TNP Strategic Retail Trust won't declare distribution amid loan issues

By Caroline Salls

Pittsburgh, March 19 - TNP Strategic Retail Trust, Inc. will not declare a distribution for the first quarter in connection with loan compliance issues, including the likelihood of an accelerated maturity date on its revolving credit facility and the cost of possible litigation tied to its DOF IV REIT Holdings, LLC loan agreement, according to an 8-K filed Tuesday with the Securities and Exchange Commission.

TNP said it may not be in compliance with some provisions related to its $45 million Key Bank NA revolving credit facility and the DOF IV loan agreement, which is secured by the company's Lahaina Gateway shopping center. The total debt under both loans is $67.2 million.

The company said DOF IV lender Torchlight has acknowledging that some previously disclosed defaults have been cured. However, TNP said Torchlight's approval is required under the terms of the DOF loan in connection with the company's plan to appoint an affiliate of Glenborough, LLC as its adviser and as the property manager for the Lahaina Gateway shopping center.

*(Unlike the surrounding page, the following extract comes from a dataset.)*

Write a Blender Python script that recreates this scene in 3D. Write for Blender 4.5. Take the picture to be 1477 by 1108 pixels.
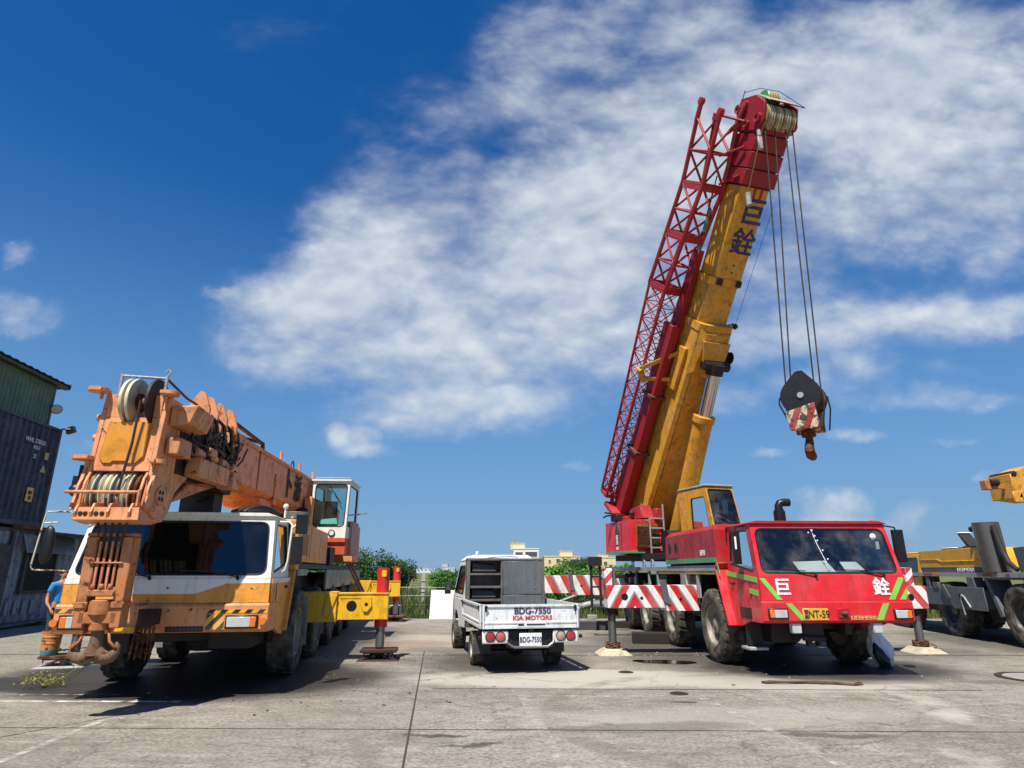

According to the 8-K, Torchlight's response to date has been to condition its approval on TNP agreeing to "commercially unreasonable amendments" to the DOF loan.

The company said it may have to enter litigation with Torchlight and/or dispose of its interest in the Lahaina Gateway shopping center rather than permit Torchlight to prevent the proper management of the company.

In addition, TNP said it is negotiating a forbearance in connection with the revolver.

The company said it expects an agreement to be finalized that involves an accelerated payment date and includes more severe restrictions on its ability to pay distributions until it has repaid the amount owed under the facility.

The revolver lender has approved the proposed adviser and property manager changes, the 8-K said.

TNP said its short-term liquidity needs are difficult to assess because of the loan compliance issues, leaving it unable to declare a first-quarter distribution.

Although its board of directors will continue to evaluate its ability to resume paying distributions, the company said stockholders should not assume a resumption of distribution payments during the rest of 2013, given the loan compliance uncertainties.

TNP is a Newport Beach, Calif., retail properties buyer.